Scene modeling code data:
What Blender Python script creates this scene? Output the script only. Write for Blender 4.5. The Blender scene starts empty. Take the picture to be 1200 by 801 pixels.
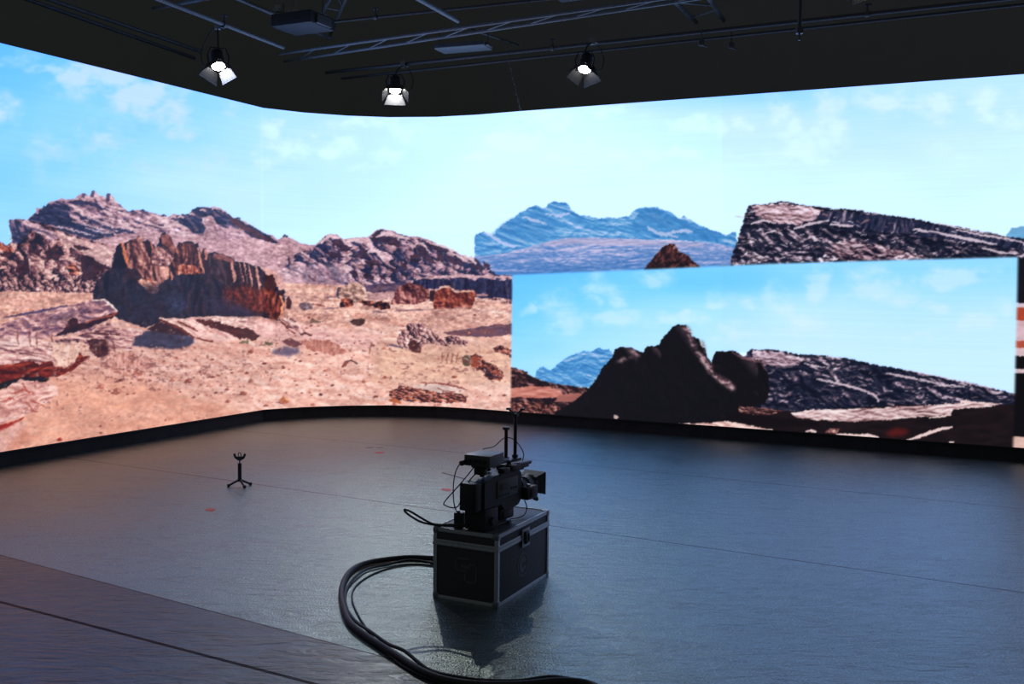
# LED volume stage: a curved screen wall, a flight case with a broadcast camera, stage lamps on a dark grid
import bpy, bmesh, math, random
import numpy as np
from mathutils import Vector, Matrix, Quaternion
SCREEN_GAIN = 1.0
KEY1, KEY2, KEY3, KEY4 = 20, 170, 45, 0
# ---------------------------------------------------------------- the desert picture shown on the screen
import numpy as np
S = 1.6                                  # samples per chart unit
CX0, CX1, CY0, CY1 = -220.0, 1420.0, -30.0, 610.0
CW, CH = int((CX1-CX0)*S), int((CY1-CY0)*S)
IMG = np.zeros((CH, CW, 3), np.float32)
_gx = (CX0 + (np.arange(CW)+.5)/S).astype(np.float32)
_gy = (CY0 + (np.arange(CH)+.5)/S).astype(np.float32)

def _h(ix, iy, seed):
    n = (ix.astype(np.int64)*374761393 + iy.astype(np.int64)*668265263 + seed*974634777) & 0xFFFFFFFF
    n = ((n ^ (n >> 13))*1274126177) & 0xFFFFFFFF
    n = ((n ^ (n >> 16))*2246822519) & 0xFFFFFFFF
    return ((n ^ (n >> 15)) & 0xFFFFFF).astype(np.float32)/0xFFFFFF

def vnoise(x, y, seed=0):
    ix = np.floor(x); iy = np.floor(y); fx = x-ix; fy = y-iy
    fx = fx*fx*(3-2*fx); fy = fy*fy*(3-2*fy)
    a = _h(ix, iy, seed); b = _h(ix+1, iy, seed); c = _h(ix, iy+1, seed); d = _h(ix+1, iy+1, seed)
    return (a+(b-a)*fx)*(1-fy) + (c+(d-c)*fx)*fy

def fbm(x, y, seed=0, octv=4, gain=.5, ridged=False):
    t = 0; amp = 1.0; s = 0
    for o in range(octv):
        n = vnoise(x*2**o+o*17.3, y*2**o-o*9.1, seed+o*31)
        if ridged: n = 1-np.abs(2*n-1)
        t = t+n*amp; s += amp; amp *= gain
    return t/s

def rot(X, Y, deg):
    a = math.radians(deg); c, s = math.cos(a), math.sin(a)
    return X*c+Y*s, -X*s+Y*c            # deg > 0: streaks fall to the right

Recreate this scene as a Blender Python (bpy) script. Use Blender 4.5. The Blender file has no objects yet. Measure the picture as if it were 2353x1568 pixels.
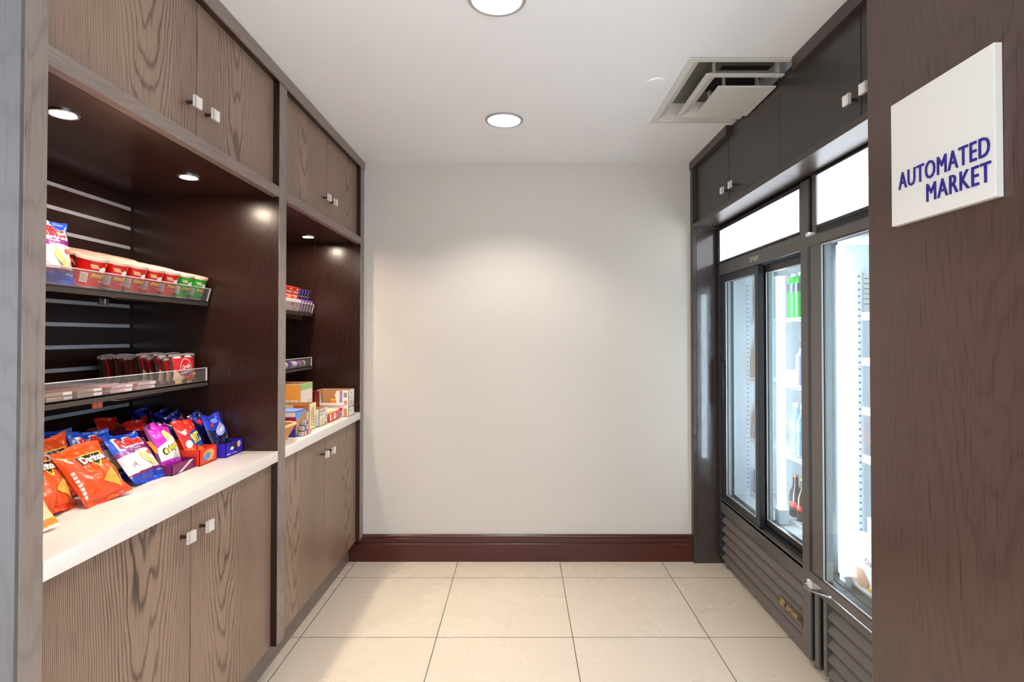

WHAT IS EXPECTED –
Transcribe the complete set of entries verbatim. No pictures belong in the copy.

TASK RESPONSE –
What Blender Python script creates this scene? Output the script only. Write for Blender 4.5. The Blender scene starts empty. Take the picture to be 1200 by 801 pixels.
# LED volume stage: a curved screen wall, a flight case with a broadcast camera, stage lamps on a dark grid
import bpy, bmesh, math, random
import numpy as np
from mathutils import Vector, Matrix, Quaternion
SCREEN_GAIN = 1.0
KEY1, KEY2, KEY3, KEY4 = 20, 170, 45, 0
# ---------------------------------------------------------------- the desert picture shown on the screen
import numpy as np
S = 1.6                                  # samples per chart unit
CX0, CX1, CY0, CY1 = -220.0, 1420.0, -30.0, 610.0
CW, CH = int((CX1-CX0)*S), int((CY1-CY0)*S)
IMG = np.zeros((CH, CW, 3), np.float32)
_gx = (CX0 + (np.arange(CW)+.5)/S).astype(np.float32)
_gy = (CY0 + (np.arange(CH)+.5)/S).astype(np.float32)

def _h(ix, iy, seed):
    n = (ix.astype(np.int64)*374761393 + iy.astype(np.int64)*668265263 + seed*974634777) & 0xFFFFFFFF
    n = ((n ^ (n >> 13))*1274126177) & 0xFFFFFFFF
    n = ((n ^ (n >> 16))*2246822519) & 0xFFFFFFFF
    return ((n ^ (n >> 15)) & 0xFFFFFF).astype(np.float32)/0xFFFFFF

def vnoise(x, y, seed=0):
    ix = np.floor(x); iy = np.floor(y); fx = x-ix; fy = y-iy
    fx = fx*fx*(3-2*fx); fy = fy*fy*(3-2*fy)
    a = _h(ix, iy, seed); b = _h(ix+1, iy, seed); c = _h(ix, iy+1, seed); d = _h(ix+1, iy+1, seed)
    return (a+(b-a)*fx)*(1-fy) + (c+(d-c)*fx)*fy

def fbm(x, y, seed=0, octv=4, gain=.5, ridged=False):
    t = 0; amp = 1.0; s = 0
    for o in range(octv):
        n = vnoise(x*2**o+o*17.3, y*2**o-o*9.1, seed+o*31)
        if ridged: n = 1-np.abs(2*n-1)
        t = t+n*amp; s += amp; amp *= gain
    return t/s

def rot(X, Y, deg):
    a = math.radians(deg); c, s = math.cos(a), math.sin(a)
    return X*c+Y*s, -X*s+Y*c            # deg > 0: streaks fall to the right

Recreate this scene as a Blender Python (bpy) script. Use Blender 4.5. The Blender file has no objects yet. Measure the picture as if it were 2353x1568 pixels.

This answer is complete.